L’unité flottante d’extraction, de stockage, de pré-traitement puis de transfert, présente à 90 km au sud de Dakar solidement à près de 780 mètres en profondeur par un système d’amarrage à tourelle externe, porte le nom du premier Président du Sénégal, Léopold Sédar Senghor.

Senghor fut presque obsédé par notre bassin sédimentaire et surtout par les traces d’huile sur l’étendue de notre vaste zone économique exclusive que nous partageons sur presque 100 000 km2 avec la Guinée-Bissau.

Au sortir de la Seconde Guerre mondiale, et après le passage du Général De Gaulle  à Dakar, le député puis futur président de la jeune République du Sénégal comprit très tôt les enjeux énergétiques pour un pays dans un monde de productivité industrielle. En effet, le député Senghor suivit de très près les dures négociations entre Etats européens pour le charbon et l’acier.

Juste avant les indépendances, le Président Senghor supervisa lui-même les transferts d’archives du Brgm et de l’Orstom afin de permettre au jeune Etat sénégalais d’accentuer les recherches géologiques et minières onshore et offshore. La roche mère de la partie Nord-Ouest mais surtout les résultats des sondages en offshore au Sud, sur la Zee entre le Sénégal et la Guinée-Bissau, sont concluants, seulement ce sont des huiles fortes en soufre et leur raffinage non encore standardisé. En visionnaire, le Président Senghor pressa son gouvernement de financer la première raffinerie de l’Afrique francophone en 1964, avec les paramètres et caractéristiques chimiques du brut nigérian, très léger, presque sans soufre, donc très facile à raffiner. Senghor sut que les réserves d’hydrocarbures du Nigeria sont importantes et que l’axe Dakar-Abuja était un chemin court et très sûr pour les tankers. Senghor fut précurseur en tout.

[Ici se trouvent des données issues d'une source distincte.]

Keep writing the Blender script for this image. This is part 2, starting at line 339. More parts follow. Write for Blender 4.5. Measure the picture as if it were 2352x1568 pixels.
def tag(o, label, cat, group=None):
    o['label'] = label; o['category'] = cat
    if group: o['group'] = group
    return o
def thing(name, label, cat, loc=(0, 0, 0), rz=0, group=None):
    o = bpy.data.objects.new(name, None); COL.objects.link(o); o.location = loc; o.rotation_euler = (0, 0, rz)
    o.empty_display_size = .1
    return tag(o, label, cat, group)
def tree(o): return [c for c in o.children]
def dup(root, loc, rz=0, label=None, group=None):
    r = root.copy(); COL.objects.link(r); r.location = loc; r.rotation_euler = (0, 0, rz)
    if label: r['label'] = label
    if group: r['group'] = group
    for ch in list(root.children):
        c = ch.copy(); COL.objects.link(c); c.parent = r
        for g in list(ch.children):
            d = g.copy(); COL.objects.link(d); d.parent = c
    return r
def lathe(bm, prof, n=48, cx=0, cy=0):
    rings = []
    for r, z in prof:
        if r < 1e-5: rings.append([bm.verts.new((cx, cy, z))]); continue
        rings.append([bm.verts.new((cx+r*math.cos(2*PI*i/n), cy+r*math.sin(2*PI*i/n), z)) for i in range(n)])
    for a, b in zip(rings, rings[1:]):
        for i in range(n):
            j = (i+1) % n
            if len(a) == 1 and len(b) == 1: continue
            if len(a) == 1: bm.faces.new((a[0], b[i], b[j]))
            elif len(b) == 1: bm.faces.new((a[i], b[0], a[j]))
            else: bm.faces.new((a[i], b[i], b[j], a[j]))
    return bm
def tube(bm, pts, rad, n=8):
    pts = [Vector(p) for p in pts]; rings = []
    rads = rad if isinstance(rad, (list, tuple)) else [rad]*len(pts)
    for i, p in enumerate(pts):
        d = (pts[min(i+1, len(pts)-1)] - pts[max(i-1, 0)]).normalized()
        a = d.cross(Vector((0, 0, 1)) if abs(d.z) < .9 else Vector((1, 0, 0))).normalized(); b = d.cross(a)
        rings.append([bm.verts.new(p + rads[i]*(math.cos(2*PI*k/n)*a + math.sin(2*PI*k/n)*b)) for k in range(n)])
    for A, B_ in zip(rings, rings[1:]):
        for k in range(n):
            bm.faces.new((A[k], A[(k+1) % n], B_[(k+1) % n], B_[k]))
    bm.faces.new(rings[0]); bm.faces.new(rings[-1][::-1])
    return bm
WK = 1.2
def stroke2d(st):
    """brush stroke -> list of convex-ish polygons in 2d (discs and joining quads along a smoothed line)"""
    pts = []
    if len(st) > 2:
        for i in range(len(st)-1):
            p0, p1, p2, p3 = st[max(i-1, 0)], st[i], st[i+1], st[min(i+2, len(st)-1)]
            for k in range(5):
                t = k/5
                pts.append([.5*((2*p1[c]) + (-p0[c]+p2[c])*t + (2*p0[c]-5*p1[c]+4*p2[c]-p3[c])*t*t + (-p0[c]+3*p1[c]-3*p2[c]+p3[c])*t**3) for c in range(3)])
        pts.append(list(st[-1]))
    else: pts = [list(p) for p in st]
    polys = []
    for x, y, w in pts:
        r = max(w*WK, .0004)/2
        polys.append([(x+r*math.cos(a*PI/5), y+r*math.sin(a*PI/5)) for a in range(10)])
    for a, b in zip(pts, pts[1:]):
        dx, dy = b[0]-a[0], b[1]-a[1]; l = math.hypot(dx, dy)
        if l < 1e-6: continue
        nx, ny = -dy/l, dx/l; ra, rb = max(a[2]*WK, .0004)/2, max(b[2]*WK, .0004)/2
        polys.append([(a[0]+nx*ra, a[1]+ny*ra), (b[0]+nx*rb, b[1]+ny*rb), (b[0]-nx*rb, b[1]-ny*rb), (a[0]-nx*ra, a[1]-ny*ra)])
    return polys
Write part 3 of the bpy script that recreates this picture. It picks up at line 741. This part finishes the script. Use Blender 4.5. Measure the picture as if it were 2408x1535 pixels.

Il est vrai que la guerre d’indépendance en Guinée-Bissau et surtout le pétrole lourd -sa forte teneur en soufre-  qui y gît n’assurent pas  aux investisseurs un Capex intéressant, notamment aux normes environnementales d’émission et de rejet dans l’atmosphère. Malgré tout, le 1er Président du Sénégal fut convaincu qu’une découverte majeure dans la roche-mère atlantique attendait notre pays, et il en fit un motif pour précipiter son départ à la tête de l’Etat. D’ailleurs, dans ses tournées d’adieu aux chefs religieux en 1980, son âge et la découverte du pétrole furent les causes de sa retraite politique.

Aujourd’hui , 75 ans après les efforts tant déployés par l’illustre premier Président pour faire du Sénégal un mecca énergétique, notre pays, 21ème économie d’Afrique avec 30 milliards de Pib, n’arrive pas à mettre en œuvre une raffinerie capable de raffiner, de processer tout le brut issu de ses champs d’hydrocarbures que le Fpso Léopold Sédar Senghor extrait à partir de 10 puits sur les 21 puits forés et percés de Sangomar deep offshore.

La Sar ne peut même pas processer 30% du brut de Sangomar dont le potentiel approche le milliard de barils pour 20 ans d’exploitation. Nous sommes loin de la chaîne de valeur intégrée pourvoyeuse en valeur ajoutée et en emplois. Quelle impréparation des deux régimes libéraux qui se sont succédé ?

Entretemps, nos huiles, un peu plus  soufrées, sont semblables au brut russe -l’Oural- et le brut d’Oman que les raffineries asiatiques processent dans le respect des normes d’émission ; ce qui, au temps de Senghor, fut une contrainte avec les deux milliards de barils de pétrole lourd entre le Sénégal et la Guinée-Bissau dans notre Zee commune.

Petrosen doit faire mieux et plus que Senghor et sa raffinerie. L’urgence pour sa filiale trading  n’est pas une usine d’urée, mais une seconde raffinerie de grande capacité pour transformer localement nos hydrocarbures dans leur texture actuelle. Ainsi, nous serons dignes du rêve de Léopold.